▶ _WHAT THE TASK REQUIRES_:
Below is a listing. Quote from it, exactly, the lines from the one containing "paint(mf, blob(px, py, 850, 1120, 110, 50, .7, 20)" down to the one containing "paint(mf, (1 - dark)", both ends included, and nothing else.
[START]
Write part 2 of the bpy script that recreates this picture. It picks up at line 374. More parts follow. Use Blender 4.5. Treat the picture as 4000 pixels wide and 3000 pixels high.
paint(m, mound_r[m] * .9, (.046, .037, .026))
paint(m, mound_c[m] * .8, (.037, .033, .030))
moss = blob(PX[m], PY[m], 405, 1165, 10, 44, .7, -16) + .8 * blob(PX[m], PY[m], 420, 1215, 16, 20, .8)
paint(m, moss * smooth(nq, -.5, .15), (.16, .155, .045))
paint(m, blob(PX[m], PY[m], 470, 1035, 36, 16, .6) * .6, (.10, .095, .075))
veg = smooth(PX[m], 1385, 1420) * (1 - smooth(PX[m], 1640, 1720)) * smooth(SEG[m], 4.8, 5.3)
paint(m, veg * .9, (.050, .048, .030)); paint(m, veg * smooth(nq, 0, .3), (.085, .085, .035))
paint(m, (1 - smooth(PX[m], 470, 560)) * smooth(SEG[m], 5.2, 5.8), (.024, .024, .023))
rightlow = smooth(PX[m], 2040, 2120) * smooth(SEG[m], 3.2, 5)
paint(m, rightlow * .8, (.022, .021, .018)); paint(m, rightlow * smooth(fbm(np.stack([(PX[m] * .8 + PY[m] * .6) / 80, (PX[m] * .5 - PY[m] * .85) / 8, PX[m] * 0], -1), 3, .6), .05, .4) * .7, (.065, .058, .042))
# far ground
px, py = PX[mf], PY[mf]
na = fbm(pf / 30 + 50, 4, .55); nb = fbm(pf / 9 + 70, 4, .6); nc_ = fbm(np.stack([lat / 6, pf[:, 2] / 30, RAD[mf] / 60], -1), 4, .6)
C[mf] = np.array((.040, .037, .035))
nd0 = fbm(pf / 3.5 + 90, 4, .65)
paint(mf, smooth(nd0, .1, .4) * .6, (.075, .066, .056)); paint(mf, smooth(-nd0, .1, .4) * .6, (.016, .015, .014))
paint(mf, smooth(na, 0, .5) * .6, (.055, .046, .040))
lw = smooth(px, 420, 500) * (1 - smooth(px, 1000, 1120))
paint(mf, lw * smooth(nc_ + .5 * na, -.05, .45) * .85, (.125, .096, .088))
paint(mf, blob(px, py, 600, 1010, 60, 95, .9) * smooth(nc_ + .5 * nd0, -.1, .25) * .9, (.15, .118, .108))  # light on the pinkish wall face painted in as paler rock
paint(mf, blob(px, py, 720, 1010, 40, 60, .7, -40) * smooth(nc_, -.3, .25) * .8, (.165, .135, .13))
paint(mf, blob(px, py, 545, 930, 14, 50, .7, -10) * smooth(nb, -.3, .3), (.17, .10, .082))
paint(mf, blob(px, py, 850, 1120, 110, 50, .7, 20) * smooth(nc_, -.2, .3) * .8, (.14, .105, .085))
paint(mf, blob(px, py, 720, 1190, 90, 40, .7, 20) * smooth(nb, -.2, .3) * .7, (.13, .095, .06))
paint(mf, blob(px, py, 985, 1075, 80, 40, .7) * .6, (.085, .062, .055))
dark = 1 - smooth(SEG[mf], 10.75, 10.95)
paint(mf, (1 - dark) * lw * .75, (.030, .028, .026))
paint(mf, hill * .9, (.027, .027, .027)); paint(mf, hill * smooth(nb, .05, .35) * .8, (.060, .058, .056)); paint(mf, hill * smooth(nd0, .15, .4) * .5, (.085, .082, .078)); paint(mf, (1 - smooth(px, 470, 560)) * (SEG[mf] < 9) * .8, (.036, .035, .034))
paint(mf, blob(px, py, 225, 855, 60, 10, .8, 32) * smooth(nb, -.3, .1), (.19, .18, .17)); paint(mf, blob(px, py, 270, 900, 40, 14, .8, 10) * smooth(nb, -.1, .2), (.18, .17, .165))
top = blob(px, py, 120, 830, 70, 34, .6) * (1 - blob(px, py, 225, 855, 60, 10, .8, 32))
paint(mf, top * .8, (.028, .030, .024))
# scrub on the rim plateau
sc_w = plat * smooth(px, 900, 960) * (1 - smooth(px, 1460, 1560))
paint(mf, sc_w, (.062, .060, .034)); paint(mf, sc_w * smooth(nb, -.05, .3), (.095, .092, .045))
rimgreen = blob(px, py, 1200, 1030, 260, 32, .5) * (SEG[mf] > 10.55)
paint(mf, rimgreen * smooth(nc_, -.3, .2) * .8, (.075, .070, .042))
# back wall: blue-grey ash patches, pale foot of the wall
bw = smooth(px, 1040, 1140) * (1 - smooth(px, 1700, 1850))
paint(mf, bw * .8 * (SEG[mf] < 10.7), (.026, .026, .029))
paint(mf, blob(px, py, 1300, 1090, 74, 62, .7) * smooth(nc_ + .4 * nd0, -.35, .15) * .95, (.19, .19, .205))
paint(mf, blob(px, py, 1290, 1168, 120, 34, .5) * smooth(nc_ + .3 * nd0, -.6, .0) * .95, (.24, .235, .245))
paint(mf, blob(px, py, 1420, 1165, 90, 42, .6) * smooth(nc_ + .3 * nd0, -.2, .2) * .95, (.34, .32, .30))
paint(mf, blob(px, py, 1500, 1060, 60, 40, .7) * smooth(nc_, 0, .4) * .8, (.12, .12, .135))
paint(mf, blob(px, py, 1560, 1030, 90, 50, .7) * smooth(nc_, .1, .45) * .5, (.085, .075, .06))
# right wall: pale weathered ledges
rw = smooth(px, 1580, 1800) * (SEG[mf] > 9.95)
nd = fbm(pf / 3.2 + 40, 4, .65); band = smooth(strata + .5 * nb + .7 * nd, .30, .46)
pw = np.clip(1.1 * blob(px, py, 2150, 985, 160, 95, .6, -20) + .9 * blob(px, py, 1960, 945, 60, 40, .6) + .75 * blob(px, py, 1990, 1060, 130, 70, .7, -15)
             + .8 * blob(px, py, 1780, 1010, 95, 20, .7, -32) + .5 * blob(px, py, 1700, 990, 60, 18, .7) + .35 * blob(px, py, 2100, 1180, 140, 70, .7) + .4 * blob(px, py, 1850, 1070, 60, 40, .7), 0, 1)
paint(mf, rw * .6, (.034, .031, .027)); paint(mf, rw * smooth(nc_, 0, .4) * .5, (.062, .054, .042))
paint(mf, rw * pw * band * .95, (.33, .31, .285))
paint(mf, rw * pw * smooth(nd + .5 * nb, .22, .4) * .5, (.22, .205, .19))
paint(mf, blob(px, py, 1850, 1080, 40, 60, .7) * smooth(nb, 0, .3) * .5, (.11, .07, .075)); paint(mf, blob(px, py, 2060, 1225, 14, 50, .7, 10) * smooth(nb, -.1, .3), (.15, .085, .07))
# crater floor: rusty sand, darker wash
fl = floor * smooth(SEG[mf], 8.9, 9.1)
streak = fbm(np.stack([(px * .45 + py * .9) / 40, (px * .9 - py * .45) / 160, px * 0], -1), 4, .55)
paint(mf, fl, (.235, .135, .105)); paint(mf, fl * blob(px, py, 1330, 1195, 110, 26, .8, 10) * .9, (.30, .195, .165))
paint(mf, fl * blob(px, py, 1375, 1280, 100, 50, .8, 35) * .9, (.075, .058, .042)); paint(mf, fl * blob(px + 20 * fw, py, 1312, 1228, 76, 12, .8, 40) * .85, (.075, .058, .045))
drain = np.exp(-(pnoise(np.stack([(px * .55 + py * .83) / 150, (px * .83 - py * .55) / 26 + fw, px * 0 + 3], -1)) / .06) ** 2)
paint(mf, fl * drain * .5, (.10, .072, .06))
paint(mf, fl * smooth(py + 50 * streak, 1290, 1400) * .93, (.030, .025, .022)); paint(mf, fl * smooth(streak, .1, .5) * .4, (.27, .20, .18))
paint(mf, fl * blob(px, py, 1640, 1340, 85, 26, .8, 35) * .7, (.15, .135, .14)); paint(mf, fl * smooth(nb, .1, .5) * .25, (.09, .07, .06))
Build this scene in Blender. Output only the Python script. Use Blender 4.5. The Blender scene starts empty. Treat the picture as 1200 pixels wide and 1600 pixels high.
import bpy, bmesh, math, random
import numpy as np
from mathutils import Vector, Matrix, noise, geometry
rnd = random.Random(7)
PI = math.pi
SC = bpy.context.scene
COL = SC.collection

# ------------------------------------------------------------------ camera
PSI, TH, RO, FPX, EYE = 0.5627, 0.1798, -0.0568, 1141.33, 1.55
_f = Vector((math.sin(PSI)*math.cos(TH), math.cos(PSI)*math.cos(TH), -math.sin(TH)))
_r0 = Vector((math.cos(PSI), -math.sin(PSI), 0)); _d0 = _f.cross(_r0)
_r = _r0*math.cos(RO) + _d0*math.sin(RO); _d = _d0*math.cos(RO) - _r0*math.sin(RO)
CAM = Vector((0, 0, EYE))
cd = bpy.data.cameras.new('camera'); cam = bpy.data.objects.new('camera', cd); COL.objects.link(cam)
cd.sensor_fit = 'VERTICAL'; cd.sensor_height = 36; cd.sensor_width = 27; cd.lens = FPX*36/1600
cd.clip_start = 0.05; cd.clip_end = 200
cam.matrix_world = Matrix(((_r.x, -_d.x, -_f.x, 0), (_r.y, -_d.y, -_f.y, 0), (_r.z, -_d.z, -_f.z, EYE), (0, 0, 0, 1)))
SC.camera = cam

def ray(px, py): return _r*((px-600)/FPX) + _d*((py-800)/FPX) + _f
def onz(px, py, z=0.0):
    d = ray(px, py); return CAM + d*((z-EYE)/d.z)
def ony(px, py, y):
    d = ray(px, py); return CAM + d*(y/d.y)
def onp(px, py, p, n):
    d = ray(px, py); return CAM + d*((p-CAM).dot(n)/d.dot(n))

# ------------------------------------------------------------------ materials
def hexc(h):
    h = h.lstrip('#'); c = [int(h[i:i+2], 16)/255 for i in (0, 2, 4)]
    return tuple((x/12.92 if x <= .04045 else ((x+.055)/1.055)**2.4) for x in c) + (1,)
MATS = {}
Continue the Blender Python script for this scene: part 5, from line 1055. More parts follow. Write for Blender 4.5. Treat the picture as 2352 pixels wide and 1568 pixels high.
[END]
▶ _SOLUTION TO THIS EXERCISE_:
paint(mf, blob(px, py, 850, 1120, 110, 50, .7, 20) * smooth(nc_, -.2, .3) * .8, (.14, .105, .085))
paint(mf, blob(px, py, 720, 1190, 90, 40, .7, 20) * smooth(nb, -.2, .3) * .7, (.13, .095, .06))
paint(mf, blob(px, py, 985, 1075, 80, 40, .7) * .6, (.085, .062, .055))
dark = 1 - smooth(SEG[mf], 10.75, 10.95)
paint(mf, (1 - dark) * lw * .75, (.030, .028, .026))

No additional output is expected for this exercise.